Christmas Spirit

When does the first tingle of Christmas Spirit touch you? I can't decide whether it is brought on by the fresh, light snow dusting the evergreens, the smell of fruitcakes baking, or getting out the boxes of decorations which we sort, refurbish, and scatter lavishly about the house each year.

"I wish you'd put a Christmas tree or a holly wreath in the bathroom this year, Katy." Josiah said as he helped unpack ornaments and garlands. "I got kind of nervous having Santa Claus watch me shave every day last year. Nobody but you would decorate the bathroom anyway."

The poinsettia splashed curtains we made from plastic table cloths are hanging at the kitchen windows and the creché has been carefully set out atop the library table.

Christmas is candy canes, sleigh bells, fat red candles, and sticky pine sap on your hands. It is red frosted Santa cookies, knobby bundles under the bed, serious faced children shopping in the Five and Dime, and Christmas carols on every radio and tv program.

Christmas is a time to give joy to others and to ourselves at the same time. It is a busy time when one is not too busy to remember old friends with cards, to pack an extra box of cookies for someone who may be having a lonely Christmas, or to search store after store for the one thing that will most delight a beloved child.

In the late evening when weary feet rest from shopping and stiff fingers from addressing envelopes, there is time to remember the days of Christmas past. There was an endless procession of pageants with cotton bearded kings, bathrobed shepherds and radiant faced Marys. Half recalled lines of the pieces once spoken at the Sunday School Tree, mingle with a haunting fragment of the solo sung at a long forgotten candlelight service.

You remember the anxiety felt when Father sawed a great chunk off the tree trunk and lopped ends off branches with seemingly wild abandon and the boundless relief when the tree stood tall and perfectly shaped in the baywindow. How exciting it was to hurry home from school, eyes and heart fixed on catching the first glimps of the tree glimmering in the pale winter sunshine.

There's most of the shopping yet to do, all of the baking, except fruitcakes, wrapping gifts goes on until and including Christmas Eve (else where's the fun?). But at least there'll be no trouble falling asleep nights this month. Yet, tired enough to sleep through the crack of doom, on Christmas morning a child's whisper of "Merry Christmas, Mama. Merry Christmas, Daddy." will waken the soundest sleeper to another joyous Christmas Day.

Our grandson Joe, with his two elder children Joey and Trudy, stayed for hot cocoa and cookies after they brought us a load of pine branches and cones. Jos and his niece Martha, who lives with us, will be fashioning wreaths from them. Tied with huge red bows, their wreaths deck the doors of each member of our family. Josie, Joe's twin sister, asked for an especially big one this year. It will hang above the fireplace in her new home.

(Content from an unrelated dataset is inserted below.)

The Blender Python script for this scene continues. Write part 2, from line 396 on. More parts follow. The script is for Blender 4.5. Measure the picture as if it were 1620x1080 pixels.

When the pine needles have been swept up from the kitchen, we'll begin on cookies and candy. That's the time Jos enjoys most for we keep him busy cracking nuts, stirring boiling syrups, beating cooled fudge, and sampling cookies. There is something very Christmasy about being up to your elbows in flour and sugar and having smudges of food coloring smearing your fingers. The smell of baking cookies with their flavors of almond, vanilla, molasses, spice and chocolate, threads through the house to mingle with the fresh pine scent from the garlands over the windows.

"This is really a Christmas House, isn't it, GramKaty?" Trudy muses above her cocoa mug.

"Why do you think so, Childie?" I asked with a smile.

"Because you and Gramp and Aunt Martha have fun making Christmas. And you put it everywhere all over the house, decorations and candles and things. And, and I guess because you love the Baby Jesus and want to give Him a nice birthday party."

Trudy has discovered already what makes Christmas the wonderful time it is. I hope she always remembers that "loving the Baby Jesus and giving Him a nice birthday party" is the reason for Christmas. It is so easy to forget.